**Task:** Output the data word for word, dropping every image.

**Material:**
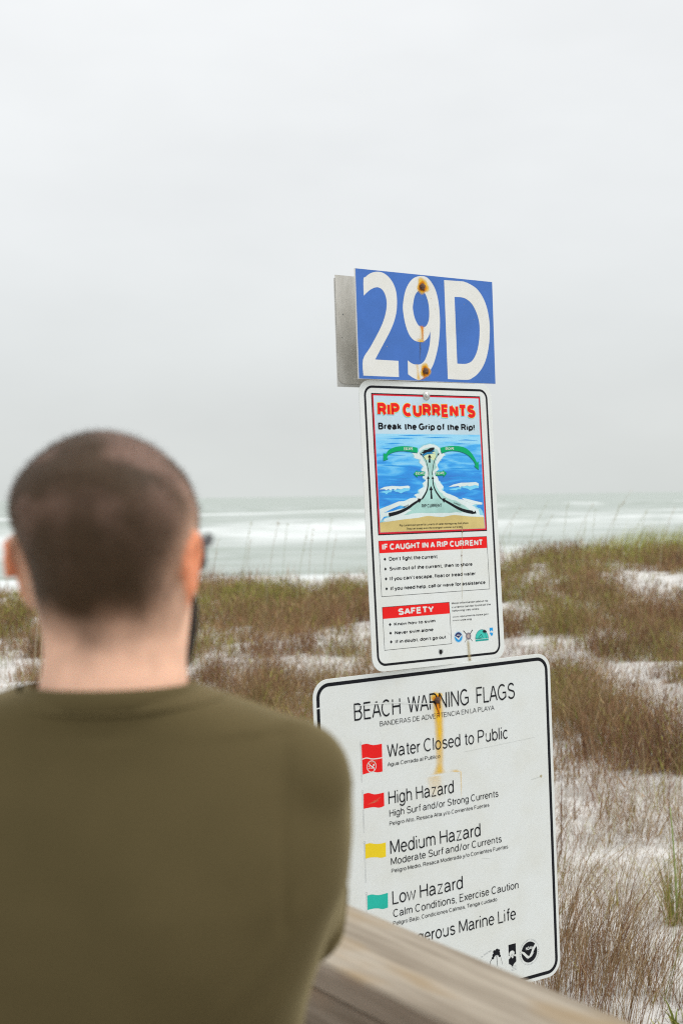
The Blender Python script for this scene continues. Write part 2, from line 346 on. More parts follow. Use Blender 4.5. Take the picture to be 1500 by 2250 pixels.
# clumps near the boardwalk that stand apart enough to be picked out
def grass_tuft(x, y, n, r, h, kind, w, lean, wind, label, group=None, cat='grass tuft', nm='grass_tuft', seg=5):
    z = float(height(x, y))
    o = ribbons_obj(nm, [tuft(x, y, n, r, h, kind, w, lean, wind, seg)], M_GRASS, origin=(x, y, z))
    return tag(o, label, cat, group)
grp = 'rust brown grass tufts between the sign and the handrail'
for (x, y, n, r, h) in ((.80, 5.25, 110, .12, .50), (.93, 5.08, 105, .12, .46), (1.05, 5.2, 70, .11, .42), (.70, 5.0, 120, .12, .48), (.86, 5.45, 80, .10, .45), (1.12, 4.95, 50, .10, .36), (.98, 5.36, 60, .10, .50), (.78, 4.8, 100, .12, .42), (.92, 4.72, 90, .12, .40)):
    grass_tuft(x, y, n, r, h, 'brown', .0022, .42, .22, 'rust brown grass tuft leaning right between the flags sign and the handrail', grp)
grass_tuft(.86, 5.62, 26, .04, .62, 'tan', .0026, .80, 1.1, 'sparse tan grass tuft with long blades arching right over bare sand')
for i, (x, y, n, h, kd) in enumerate(((1.06, 5.62, 16, .60, 'tan'), (1.18, 5.28, 18, .52, 'tan'), (.93, 5.95, 14, .55, 'tan'), (1.28, 5.5, 14, .46, 'green'), (1.12, 5.0, 16, .42, 'green'))):
    grass_tuft(x, y, n, .035, h, kd, .0026, .78, .9, ('thin straw coloured blades arching right across the bare sand', 'straw tuft at the lower right with blades bowed over', 'wispy straw tuft on the sand right of the flags sign', 'sparse yellow green tuft near the green stalk', 'sparse olive tuft low beside the handrail')[i])
grass_tuft(1.0, 5.3, 20, .06, .66, 'brown', .0026, .72, 1.0, 'loose long brown blades sweeping right out of the rust brown grass')
grass_tuft(.80, 5.72, 22, .03, .20, 'green', .005, .65, .9, 'small yellow green tuft beside the lower right edge of the flags sign')
grass_tuft(1.36, 5.84, 90, .055, .30, 'green', .004, .30, .05, 'bushy green and tan grass base around the tall green stalk')
for (x, y, n) in ((1.13, 4.75, 26), (1.2, 4.62, 24), (1.06, 4.6, 20)):
    grass_tuft(x, y, n, .05, .09, 'green', .014, .75, .1, 'small leafy green seedling on sand at the lower right beside the handrail', 'leafy seedlings beside the handrail', 'seedling', 'leafy_seedling', 3)
# the tall green stalk
def stalk(x, y, h, lean, col, head, label, group=None, w=.006, cat='grass stalk', nm='grass_stalk', ldir=0.0, rough=0):
    z = float(height(x, y)); P = []
    for k in range(9):
        t = k / 8; P.append((lean * h * t ** 1.8 * math.cos(ldir), lean * h * t ** 1.8 * math.sin(ldir), h * t * (1 - .12 * lean * t) - .02))
    e = empty(nm, (x, y, z)); tag(e, label, cat, group)
    v, f = tube_data(P, [w * .5 * (1 - .55 * k / 8) for k in range(9)], 5)
    mesh('stem', v, f, e, col, True)
    if head:
        mb = MB(); top = Vector(P[-1])
        for k in range(head):
            t = 1 - .28 * RNG.random(); i = min(int(t * 8), 7); a = Vector(P[i]).lerp(Vector(P[i + 1]), t * 8 - i)
            d = Vector((.6 + RNG.normal(0, .5), RNG.normal(0, .6), .2 + RNG.normal(0, .5))).normalized() * (.018 + .02 * RNG.random())
            s = w * .7; c = a + d * .55; q = Vector((-d.z, 0, d.x)).normalized() * s
            mb.add(([a, c + q, a + d, c - q], [(0, 1, 2, 3)]))
        tag(mb.build('seed_head', e, col), kind='stuff')
    return e
M_GSTALK = mat('green_stalk', (.26, .32, .11), .6); M_TSTALK = mat('tan_stalk', (.40, .34, .23), .7); M_OSTALK = mat('olive_stalk', (.37, .38, .22), .7)
stalk(1.36, 5.84, .50, .05, M_GSTALK, 0, 'tall single green grass stalk standing upright by the right edge', None, .012, ldir=2.6)
g1 = 'thin sea oats on the dune crest between the man and the signs'
for i in range(9):
    x = -1.75 + i * .21 + RNG.normal(0, .09); y = 20.0 + RNG.normal(0, 1.2)
    stalk(x, y, 1.15 + .3 * RNG.random(), .05 + .14 * RNG.random(), M_OSTALK if i % 2 else M_TSTALK, 7, 'thin tall sea oat stem against the surf between the man and the signs', g1, .008, 'sea oats', 'sea_oat')
g2 = 'thin sea oats on the dune crest right of the signs'
for i in range(15):
    x = 2.55 + i * .19 + RNG.normal(0, .10); y = 22 + RNG.normal(0, .8)
    stalk(x, y, .85 + .45 * RNG.random(), .05 + .35 * RNG.random(), M_OSTALK if i % 3 else M_TSTALK, 6, 'thin sea oat stem leaning right on the dune crest right of the signs', g2, .008, 'sea oats', 'sea_oat')
for i, (x, y) in enumerate(((-3.05, 14.0), (-2.9, 13.6), (-2.82, 13.9))):
    stalk(x, y, (1.05, .8, .62)[i], (.12, .1, -.06)[i], M_TSTALK, 6, ('tallest of the three thin brown stems below the man\'s left ear', 'middle thin brown stem below the man\'s left ear', 'shortest thin brown stem, nearest the man\'s neck')[i], 'thin brown stems left of the man', .012, 'grass stalk', 'dry_stem')
# grass standing on the skyline of the right-hand dune
tag(ribbons_obj('crest_grass', [blades(*(lambda n: (lambda x, y: (x, y, height(x, y) - .02, (.16 + .36 * RNG.random(n)) * (.45 + .9 * sstep(3.6, 5.2, x)), np.full(n, .010), np.clip(RNG.normal(.4, .15, n), .05, .9), RNG.normal(0, .5, n), np.where((RNG.random(n) < .75)[:, None], GREEN[RNG.integers(0, 3, n)] * 1.5, TAN[RNG.integers(0, 3, n)])))(3.0 + 3.6 * RNG.random(n) ** .8, 23.8 + 1.6 * RNG.random(n)))(2600), seg=3)], M_GRASS), 'yellow green grass standing on the skyline of the right dune', 'crest grass', kind='stuff')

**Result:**
The Blender Python script for this scene continues. Write part 2, from line 346 on. More parts follow. Use Blender 4.5. Take the picture to be 1500 by 2250 pixels.
# clumps near the boardwalk that stand apart enough to be picked out
def grass_tuft(x, y, n, r, h, kind, w, lean, wind, label, group=None, cat='grass tuft', nm='grass_tuft', seg=5):
    z = float(height(x, y))
    o = ribbons_obj(nm, [tuft(x, y, n, r, h, kind, w, lean, wind, seg)], M_GRASS, origin=(x, y, z))
    return tag(o, label, cat, group)
grp = 'rust brown grass tufts between the sign and the handrail'
for (x, y, n, r, h) in ((.80, 5.25, 110, .12, .50), (.93, 5.08, 105, .12, .46), (1.05, 5.2, 70, .11, .42), (.70, 5.0, 120, .12, .48), (.86, 5.45, 80, .10, .45), (1.12, 4.95, 50, .10, .36), (.98, 5.36, 60, .10, .50), (.78, 4.8, 100, .12, .42), (.92, 4.72, 90, .12, .40)):
    grass_tuft(x, y, n, r, h, 'brown', .0022, .42, .22, 'rust brown grass tuft leaning right between the flags sign and the handrail', grp)
grass_tuft(.86, 5.62, 26, .04, .62, 'tan', .0026, .80, 1.1, 'sparse tan grass tuft with long blades arching right over bare sand')
for i, (x, y, n, h, kd) in enumerate(((1.06, 5.62, 16, .60, 'tan'), (1.18, 5.28, 18, .52, 'tan'), (.93, 5.95, 14, .55, 'tan'), (1.28, 5.5, 14, .46, 'green'), (1.12, 5.0, 16, .42, 'green'))):
    grass_tuft(x, y, n, .035, h, kd, .0026, .78, .9, ('thin straw coloured blades arching right across the bare sand', 'straw tuft at the lower right with blades bowed over', 'wispy straw tuft on the sand right of the flags sign', 'sparse yellow green tuft near the green stalk', 'sparse olive tuft low beside the handrail')[i])
grass_tuft(1.0, 5.3, 20, .06, .66, 'brown', .0026, .72, 1.0, 'loose long brown blades sweeping right out of the rust brown grass')
grass_tuft(.80, 5.72, 22, .03, .20, 'green', .005, .65, .9, 'small yellow green tuft beside the lower right edge of the flags sign')
grass_tuft(1.36, 5.84, 90, .055, .30, 'green', .004, .30, .05, 'bushy green and tan grass base around the tall green stalk')
for (x, y, n) in ((1.13, 4.75, 26), (1.2, 4.62, 24), (1.06, 4.6, 20)):
    grass_tuft(x, y, n, .05, .09, 'green', .014, .75, .1, 'small leafy green seedling on sand at the lower right beside the handrail', 'leafy seedlings beside the handrail', 'seedling', 'leafy_seedling', 3)
# the tall green stalk
def stalk(x, y, h, lean, col, head, label, group=None, w=.006, cat='grass stalk', nm='grass_stalk', ldir=0.0, rough=0):
    z = float(height(x, y)); P = []
    for k in range(9):
        t = k / 8; P.append((lean * h * t ** 1.8 * math.cos(ldir), lean * h * t ** 1.8 * math.sin(ldir), h * t * (1 - .12 * lean * t) - .02))
    e = empty(nm, (x, y, z)); tag(e, label, cat, group)
    v, f = tube_data(P, [w * .5 * (1 - .55 * k / 8) for k in range(9)], 5)
    mesh('stem', v, f, e, col, True)
    if head:
        mb = MB(); top = Vector(P[-1])
        for k in range(head):
            t = 1 - .28 * RNG.random(); i = min(int(t * 8), 7); a = Vector(P[i]).lerp(Vector(P[i + 1]), t * 8 - i)
            d = Vector((.6 + RNG.normal(0, .5), RNG.normal(0, .6), .2 + RNG.normal(0, .5))).normalized() * (.018 + .02 * RNG.random())
            s = w * .7; c = a + d * .55; q = Vector((-d.z, 0, d.x)).normalized() * s
            mb.add(([a, c + q, a + d, c - q], [(0, 1, 2, 3)]))
        tag(mb.build('seed_head', e, col), kind='stuff')
    return e
M_GSTALK = mat('green_stalk', (.26, .32, .11), .6); M_TSTALK = mat('tan_stalk', (.40, .34, .23), .7); M_OSTALK = mat('olive_stalk', (.37, .38, .22), .7)
stalk(1.36, 5.84, .50, .05, M_GSTALK, 0, 'tall single green grass stalk standing upright by the right edge', None, .012, ldir=2.6)
g1 = 'thin sea oats on the dune crest between the man and the signs'
for i in range(9):
    x = -1.75 + i * .21 + RNG.normal(0, .09); y = 20.0 + RNG.normal(0, 1.2)
    stalk(x, y, 1.15 + .3 * RNG.random(), .05 + .14 * RNG.random(), M_OSTALK if i % 2 else M_TSTALK, 7, 'thin tall sea oat stem against the surf between the man and the signs', g1, .008, 'sea oats', 'sea_oat')
g2 = 'thin sea oats on the dune crest right of the signs'
for i in range(15):
    x = 2.55 + i * .19 + RNG.normal(0, .10); y = 22 + RNG.normal(0, .8)
    stalk(x, y, .85 + .45 * RNG.random(), .05 + .35 * RNG.random(), M_OSTALK if i % 3 else M_TSTALK, 6, 'thin sea oat stem leaning right on the dune crest right of the signs', g2, .008, 'sea oats', 'sea_oat')
for i, (x, y) in enumerate(((-3.05, 14.0), (-2.9, 13.6), (-2.82, 13.9))):
    stalk(x, y, (1.05, .8, .62)[i], (.12, .1, -.06)[i], M_TSTALK, 6, ('tallest of the three thin brown stems below the man\'s left ear', 'middle thin brown stem below the man\'s left ear', 'shortest thin brown stem, nearest the man\'s neck')[i], 'thin brown stems left of the man', .012, 'grass stalk', 'dry_stem')
# grass standing on the skyline of the right-hand dune
tag(ribbons_obj('crest_grass', [blades(*(lambda n: (lambda x, y: (x, y, height(x, y) - .02, (.16 + .36 * RNG.random(n)) * (.45 + .9 * sstep(3.6, 5.2, x)), np.full(n, .010), np.clip(RNG.normal(.4, .15, n), .05, .9), RNG.normal(0, .5, n), np.where((RNG.random(n) < .75)[:, None], GREEN[RNG.integers(0, 3, n)] * 1.5, TAN[RNG.integers(0, 3, n)])))(3.0 + 3.6 * RNG.random(n) ** .8, 23.8 + 1.6 * RNG.random(n)))(2600), seg=3)], M_GRASS), 'yellow green grass standing on the skyline of the right dune', 'crest grass', kind='stuff')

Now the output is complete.